Alguém poderia perguntar: e porque não o escaneia? Seria tão fácil!... Tentei. Mas como se trata de uma obra rara, antiga e de alto valor sentimental para a pessoa que a emprestou, temi danificá-la no processo.
Horácio Nogueira, pelo pouco que sei, foi um sertanista, desbravador dos sertões brasileiros, além de missionário cristão.
Sabemos da existência de um outro livro dele, cujo título é "O ÍNDIO PENHÁI". Envidamos os maiores esforços para encontrá-lo, infelizmente sem sucesso. Um sinal nos veio de Montevidéu, no Uruguai através de uma Editora de lá. No entanto temos razões para acreditar não ter a autenticidade necessária que buscamos, quanto aos termos e palavras usadas na época.

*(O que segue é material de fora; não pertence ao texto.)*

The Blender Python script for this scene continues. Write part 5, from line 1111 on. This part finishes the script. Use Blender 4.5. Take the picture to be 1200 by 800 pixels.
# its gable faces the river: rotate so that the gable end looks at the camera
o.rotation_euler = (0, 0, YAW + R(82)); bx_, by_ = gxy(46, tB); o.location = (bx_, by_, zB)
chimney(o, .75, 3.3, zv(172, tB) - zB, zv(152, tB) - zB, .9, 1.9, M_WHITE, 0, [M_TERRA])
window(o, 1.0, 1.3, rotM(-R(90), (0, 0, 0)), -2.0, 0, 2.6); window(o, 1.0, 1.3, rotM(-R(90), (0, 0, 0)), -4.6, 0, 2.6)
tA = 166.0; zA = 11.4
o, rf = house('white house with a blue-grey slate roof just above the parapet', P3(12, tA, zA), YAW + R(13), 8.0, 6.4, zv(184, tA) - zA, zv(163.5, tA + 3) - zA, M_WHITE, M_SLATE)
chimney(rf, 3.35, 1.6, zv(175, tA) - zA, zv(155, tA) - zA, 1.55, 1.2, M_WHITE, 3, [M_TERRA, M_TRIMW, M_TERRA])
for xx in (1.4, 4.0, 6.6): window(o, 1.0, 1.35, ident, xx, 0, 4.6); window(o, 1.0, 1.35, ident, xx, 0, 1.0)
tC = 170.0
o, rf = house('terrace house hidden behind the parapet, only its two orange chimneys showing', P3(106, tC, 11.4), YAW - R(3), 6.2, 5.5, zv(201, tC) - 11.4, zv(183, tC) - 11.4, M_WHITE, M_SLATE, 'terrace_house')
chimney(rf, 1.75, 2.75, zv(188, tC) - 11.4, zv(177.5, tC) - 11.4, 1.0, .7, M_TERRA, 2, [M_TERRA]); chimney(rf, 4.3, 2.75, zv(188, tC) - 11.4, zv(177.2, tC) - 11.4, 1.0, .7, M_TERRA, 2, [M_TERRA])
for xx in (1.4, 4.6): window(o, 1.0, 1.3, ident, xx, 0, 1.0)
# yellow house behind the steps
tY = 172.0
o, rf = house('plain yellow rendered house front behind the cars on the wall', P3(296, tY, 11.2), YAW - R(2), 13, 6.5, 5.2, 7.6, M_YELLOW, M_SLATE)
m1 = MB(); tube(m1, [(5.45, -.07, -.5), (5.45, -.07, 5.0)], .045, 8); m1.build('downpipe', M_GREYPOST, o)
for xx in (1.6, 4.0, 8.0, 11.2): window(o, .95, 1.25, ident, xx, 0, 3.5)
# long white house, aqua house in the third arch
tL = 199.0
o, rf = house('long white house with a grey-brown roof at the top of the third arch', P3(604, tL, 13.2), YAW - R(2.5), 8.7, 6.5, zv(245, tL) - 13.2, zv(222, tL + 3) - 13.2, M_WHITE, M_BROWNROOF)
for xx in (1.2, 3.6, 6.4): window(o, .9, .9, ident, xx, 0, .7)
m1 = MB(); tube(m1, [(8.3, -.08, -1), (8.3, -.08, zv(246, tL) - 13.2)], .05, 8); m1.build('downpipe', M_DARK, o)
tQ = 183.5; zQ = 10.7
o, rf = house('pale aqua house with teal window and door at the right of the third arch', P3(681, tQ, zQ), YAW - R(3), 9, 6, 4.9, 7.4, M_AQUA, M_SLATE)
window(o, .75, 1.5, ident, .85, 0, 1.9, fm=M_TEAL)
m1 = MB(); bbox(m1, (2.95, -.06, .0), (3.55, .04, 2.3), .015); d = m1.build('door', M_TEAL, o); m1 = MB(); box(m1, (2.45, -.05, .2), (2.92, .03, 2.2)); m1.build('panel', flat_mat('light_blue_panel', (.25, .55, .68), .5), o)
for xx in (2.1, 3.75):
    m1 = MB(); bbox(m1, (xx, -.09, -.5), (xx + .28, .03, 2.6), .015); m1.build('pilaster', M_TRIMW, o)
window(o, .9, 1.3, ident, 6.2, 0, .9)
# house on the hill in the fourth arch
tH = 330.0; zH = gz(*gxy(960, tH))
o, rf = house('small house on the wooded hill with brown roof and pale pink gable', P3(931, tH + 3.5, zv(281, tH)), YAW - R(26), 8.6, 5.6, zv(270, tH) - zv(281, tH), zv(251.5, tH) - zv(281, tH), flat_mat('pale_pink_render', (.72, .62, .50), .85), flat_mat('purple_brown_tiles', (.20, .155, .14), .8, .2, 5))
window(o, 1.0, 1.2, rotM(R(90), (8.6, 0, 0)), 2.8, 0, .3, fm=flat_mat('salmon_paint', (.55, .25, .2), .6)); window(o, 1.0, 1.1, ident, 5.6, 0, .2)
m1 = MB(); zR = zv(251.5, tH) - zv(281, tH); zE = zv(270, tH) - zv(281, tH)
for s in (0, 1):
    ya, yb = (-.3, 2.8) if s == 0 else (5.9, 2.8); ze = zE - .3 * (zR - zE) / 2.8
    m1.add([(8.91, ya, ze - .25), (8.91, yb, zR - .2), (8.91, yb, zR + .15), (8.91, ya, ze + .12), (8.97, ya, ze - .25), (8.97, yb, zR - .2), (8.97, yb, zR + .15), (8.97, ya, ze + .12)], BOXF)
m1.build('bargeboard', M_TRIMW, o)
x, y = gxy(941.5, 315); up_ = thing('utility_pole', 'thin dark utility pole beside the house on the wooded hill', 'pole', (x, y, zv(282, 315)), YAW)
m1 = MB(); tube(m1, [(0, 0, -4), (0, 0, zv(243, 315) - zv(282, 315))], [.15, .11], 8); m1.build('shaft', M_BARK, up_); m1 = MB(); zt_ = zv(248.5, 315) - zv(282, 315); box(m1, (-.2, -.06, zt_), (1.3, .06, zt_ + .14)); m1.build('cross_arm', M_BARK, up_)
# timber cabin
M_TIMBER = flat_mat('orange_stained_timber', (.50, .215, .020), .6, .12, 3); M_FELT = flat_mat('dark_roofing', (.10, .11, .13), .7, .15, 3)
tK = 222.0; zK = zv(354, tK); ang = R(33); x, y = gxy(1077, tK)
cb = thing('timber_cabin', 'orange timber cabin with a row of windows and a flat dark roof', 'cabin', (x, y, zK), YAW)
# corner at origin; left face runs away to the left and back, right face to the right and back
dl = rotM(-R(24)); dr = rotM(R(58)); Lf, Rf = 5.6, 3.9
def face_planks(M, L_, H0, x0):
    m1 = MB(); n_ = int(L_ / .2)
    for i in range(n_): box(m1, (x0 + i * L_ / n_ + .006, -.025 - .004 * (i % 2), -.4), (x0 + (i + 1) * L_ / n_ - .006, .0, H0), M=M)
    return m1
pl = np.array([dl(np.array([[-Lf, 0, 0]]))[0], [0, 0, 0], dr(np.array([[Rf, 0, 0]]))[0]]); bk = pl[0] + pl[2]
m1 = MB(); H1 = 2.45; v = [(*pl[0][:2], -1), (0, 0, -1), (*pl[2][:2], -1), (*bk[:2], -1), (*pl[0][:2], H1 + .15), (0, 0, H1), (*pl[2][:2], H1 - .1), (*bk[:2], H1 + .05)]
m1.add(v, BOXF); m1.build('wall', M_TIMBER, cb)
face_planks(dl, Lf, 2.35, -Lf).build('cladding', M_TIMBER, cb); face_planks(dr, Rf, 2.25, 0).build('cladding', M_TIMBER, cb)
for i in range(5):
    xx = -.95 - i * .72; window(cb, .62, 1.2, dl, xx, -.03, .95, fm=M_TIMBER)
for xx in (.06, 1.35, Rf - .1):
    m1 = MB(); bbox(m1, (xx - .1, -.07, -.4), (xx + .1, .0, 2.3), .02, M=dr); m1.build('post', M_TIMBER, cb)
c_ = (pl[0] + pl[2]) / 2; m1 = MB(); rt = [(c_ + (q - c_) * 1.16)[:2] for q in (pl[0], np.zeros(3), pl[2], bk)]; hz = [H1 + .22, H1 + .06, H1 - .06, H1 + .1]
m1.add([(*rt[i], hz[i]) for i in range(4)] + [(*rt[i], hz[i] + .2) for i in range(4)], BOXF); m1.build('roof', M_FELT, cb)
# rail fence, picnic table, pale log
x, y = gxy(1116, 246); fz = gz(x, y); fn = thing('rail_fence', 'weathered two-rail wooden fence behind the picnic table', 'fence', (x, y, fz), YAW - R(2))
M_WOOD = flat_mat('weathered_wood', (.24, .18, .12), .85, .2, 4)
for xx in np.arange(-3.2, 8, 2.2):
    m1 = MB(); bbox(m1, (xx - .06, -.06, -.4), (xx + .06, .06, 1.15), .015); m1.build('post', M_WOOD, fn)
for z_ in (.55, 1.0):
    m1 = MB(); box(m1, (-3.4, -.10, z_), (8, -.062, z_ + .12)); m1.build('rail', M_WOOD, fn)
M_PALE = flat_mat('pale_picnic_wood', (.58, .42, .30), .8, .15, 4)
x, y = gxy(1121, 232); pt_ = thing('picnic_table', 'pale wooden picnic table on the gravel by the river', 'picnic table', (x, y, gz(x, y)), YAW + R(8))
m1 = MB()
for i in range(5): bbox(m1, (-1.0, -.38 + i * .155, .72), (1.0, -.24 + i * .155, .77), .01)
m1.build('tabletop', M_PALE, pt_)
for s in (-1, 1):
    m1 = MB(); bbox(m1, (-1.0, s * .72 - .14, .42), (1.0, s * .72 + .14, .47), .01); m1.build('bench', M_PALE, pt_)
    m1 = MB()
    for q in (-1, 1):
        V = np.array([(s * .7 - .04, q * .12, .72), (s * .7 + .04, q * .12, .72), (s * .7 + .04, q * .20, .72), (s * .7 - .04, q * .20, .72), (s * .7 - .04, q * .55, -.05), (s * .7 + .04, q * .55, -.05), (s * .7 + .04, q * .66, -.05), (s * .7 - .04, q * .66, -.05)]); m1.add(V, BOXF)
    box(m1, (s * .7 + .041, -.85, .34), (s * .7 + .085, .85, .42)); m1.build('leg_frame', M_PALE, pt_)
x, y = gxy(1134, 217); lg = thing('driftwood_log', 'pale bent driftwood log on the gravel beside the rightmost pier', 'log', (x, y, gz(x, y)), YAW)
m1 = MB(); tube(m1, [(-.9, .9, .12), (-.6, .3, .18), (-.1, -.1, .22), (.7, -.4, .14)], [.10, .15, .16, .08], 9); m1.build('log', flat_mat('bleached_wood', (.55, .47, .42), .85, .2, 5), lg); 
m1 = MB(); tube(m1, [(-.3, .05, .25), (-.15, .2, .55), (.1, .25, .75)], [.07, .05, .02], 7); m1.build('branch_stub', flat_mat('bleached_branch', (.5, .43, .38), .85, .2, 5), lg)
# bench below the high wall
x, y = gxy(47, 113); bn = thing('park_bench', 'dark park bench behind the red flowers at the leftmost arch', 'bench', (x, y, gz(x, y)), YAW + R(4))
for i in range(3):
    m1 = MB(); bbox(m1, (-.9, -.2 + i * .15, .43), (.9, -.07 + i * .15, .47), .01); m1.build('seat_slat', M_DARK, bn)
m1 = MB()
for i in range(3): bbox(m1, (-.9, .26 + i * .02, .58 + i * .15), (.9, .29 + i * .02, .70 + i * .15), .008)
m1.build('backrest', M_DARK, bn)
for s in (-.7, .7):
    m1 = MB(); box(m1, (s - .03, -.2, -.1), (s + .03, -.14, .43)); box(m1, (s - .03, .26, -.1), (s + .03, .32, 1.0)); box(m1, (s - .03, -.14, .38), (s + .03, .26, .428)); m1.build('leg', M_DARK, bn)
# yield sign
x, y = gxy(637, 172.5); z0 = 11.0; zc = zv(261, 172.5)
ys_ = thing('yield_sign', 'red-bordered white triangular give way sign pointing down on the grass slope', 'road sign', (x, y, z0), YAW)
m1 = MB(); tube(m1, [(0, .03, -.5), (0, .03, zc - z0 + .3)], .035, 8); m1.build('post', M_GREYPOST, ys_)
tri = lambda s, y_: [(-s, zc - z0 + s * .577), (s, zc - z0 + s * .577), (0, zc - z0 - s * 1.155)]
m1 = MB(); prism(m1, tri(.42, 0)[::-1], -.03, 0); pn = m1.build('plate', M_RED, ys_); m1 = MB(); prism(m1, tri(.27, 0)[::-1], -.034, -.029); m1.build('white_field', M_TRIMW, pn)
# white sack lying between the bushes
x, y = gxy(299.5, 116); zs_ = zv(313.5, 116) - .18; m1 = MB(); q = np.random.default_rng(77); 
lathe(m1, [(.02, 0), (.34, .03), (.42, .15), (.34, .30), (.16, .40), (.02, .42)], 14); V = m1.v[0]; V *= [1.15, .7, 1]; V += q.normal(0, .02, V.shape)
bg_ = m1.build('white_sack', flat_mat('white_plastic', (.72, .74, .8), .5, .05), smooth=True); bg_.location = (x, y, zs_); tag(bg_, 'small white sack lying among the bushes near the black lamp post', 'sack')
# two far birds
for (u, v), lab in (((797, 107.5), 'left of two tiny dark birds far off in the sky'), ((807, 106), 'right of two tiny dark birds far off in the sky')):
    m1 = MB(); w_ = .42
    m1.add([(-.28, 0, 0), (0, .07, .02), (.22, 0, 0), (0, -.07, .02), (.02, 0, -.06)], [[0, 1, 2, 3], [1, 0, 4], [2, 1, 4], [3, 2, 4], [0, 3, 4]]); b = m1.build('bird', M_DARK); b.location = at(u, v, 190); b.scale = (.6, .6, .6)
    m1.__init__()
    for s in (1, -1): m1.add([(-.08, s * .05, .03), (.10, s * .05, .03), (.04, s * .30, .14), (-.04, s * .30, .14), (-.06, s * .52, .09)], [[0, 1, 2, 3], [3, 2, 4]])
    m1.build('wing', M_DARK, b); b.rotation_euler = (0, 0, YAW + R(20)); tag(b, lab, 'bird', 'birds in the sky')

Apelamos a quem visita a Torre e que, por ventura saiba de alguém que o tenha, que entre em contato conosco. Asseguro que o livro será tão bem cuidado como cuido do "Na Trilha do Grillo" caso alguém se dispuser a emprestar-nos para a sua transcrição. Maiores informações sobre o autor também serão benvindas.
O objetivo é o de resgatar essa obra, antes que definitivamente se perca. E num segundo passo, quem sabe, disponibilizá-la em alguma biblioteca pública e gratuita como o Site "Domínio Público" que pode ser acessado através da coluna ao lado.